Even in these types of cases, the Argo AV has a way to identify what it’s seeing and follow the proper driving instructions.

“The offline map sign detection pipeline is able to correctly identify a modified sign,” says Willi Brems, an Argo software engineer in Munich, Germany.

It does this by looking at previously mapped sign locations and the specific visual cues that make up the sign in front of it on the road — colors, symbols, lettering, and shape.

To test Argo’s software on this problem, Brems took a screenshot from a video showing a street artist altering a European “no entry” sign, and processed it through Argo’s cloud-based perception system — the one used to train the perception system’s neural network on the AVs.

The result? The detection system correctly identified a traffic sign and highlighted it with a yellow box.

Street artists may or may not be intending to confuse drivers, but what about hackers and other malicious actors who are deliberately trying to create problems?

For example, a group of university researchers exploring problems with computer vision put tape over a speed limit sign and caused a vehicle with a camera-based driver assist technology to improperly speed.

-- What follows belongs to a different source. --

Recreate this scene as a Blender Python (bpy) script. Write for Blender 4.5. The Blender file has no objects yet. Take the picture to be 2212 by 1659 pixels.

Even in these cases of “hardware” hacking and sign alteration, the Argo Autonomy Platform always compares what it is seeing with the perception system to what’s in the maps. If it looks like a match despite the alterations, the AV follows the original sign instruction.

If the Argo Autonomy Platform cannot understand the sign in front of it, and fails to reconcile it with the prior sign information in the maps, it hails Argo Remote Guidance for further clarification.

The AV does not begin speeding improperly or automatically follow an altered version of a pre-mapped sign without first verifying it against the original sign instructions in its maps or with Remote Guidance.

However, it does follow the instructions of a newly installed, unmapped sign that it confidently and reliably identifies using the onboard perception system, similar to how human beings follow a newly installed street sign that they recognize as legitimate.

All of which is a great sign (pun intended) of the real-world safety and reliability of Argo’s autonomous vehicles.